Apple ordered to pay $85 million to WiLan in patent-infringement case

In a long and drawn-out case over patent infringement, Apple has been ordered to pay $85 million to Canadian company WiLan, as reported by Bloomberg.

The court case has been bouncing around for several years, and this latest ruling comes from the U.S. District Court for the Southern District of California (San Diego). A jury ruled that Apple did infringe patents and will have to fork over a payment to WiLan’s parent organization, Quarterhill Inc.

Although that’s a hefty sum for Apple to pay out, it could have been worse. In 2018, a different jury in the same case ruled that Apple should pay a sum of $145.1 million for damages related to patent infringement.

Apple disagreed with the 2018 court’s decision, saying that the way the damages were calculated was inaccurate. After the previous award was disputed, a judge agreed with Apple that the damages were too high and offered WiLan the option to accept $10 million in damages or go back to court. The case went back to court again, resulting in the $85 million figure.

The specific technology at the center of the lawsuit is two wireless communications patents held by WiLan, one being “a method and apparatus for allocating bandwidth in a broadband wireless communication system” (U.S. patent 8457145), and the other related “to communication systems and to systems and methods for implementing adaptive call admission control” (U.S. patent 8537757).

This comes after a long history of animosity between the two companies.
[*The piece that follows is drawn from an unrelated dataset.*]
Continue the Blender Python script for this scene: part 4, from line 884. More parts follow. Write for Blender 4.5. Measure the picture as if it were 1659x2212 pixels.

Quarterhill has been mostly unsuccessful in its fight with Apple over the last years, with judges not often convinced that its patents entitled it to compensation from the sales of devices like iPhones. In 2013, Apple was taken to court over another WiLan patent, this one regarding MDA and HSPA wireless communication technologies.

Apple has also been accused of patent infringement by other companies, including a long legal battle with Qualcomm over royalties for the Intel modems used in certain iPhone models. Then there’s a claim from Israeli firm Corephotonics that Apple copied its dual-lens camera technology for the iPhone. On the other hand, Apple has also taken Samsung to court over claims that Samsung copied the iPhone.

Apple has not yet announced whether it plans to appeal this latest ruling, although it seems likely it will.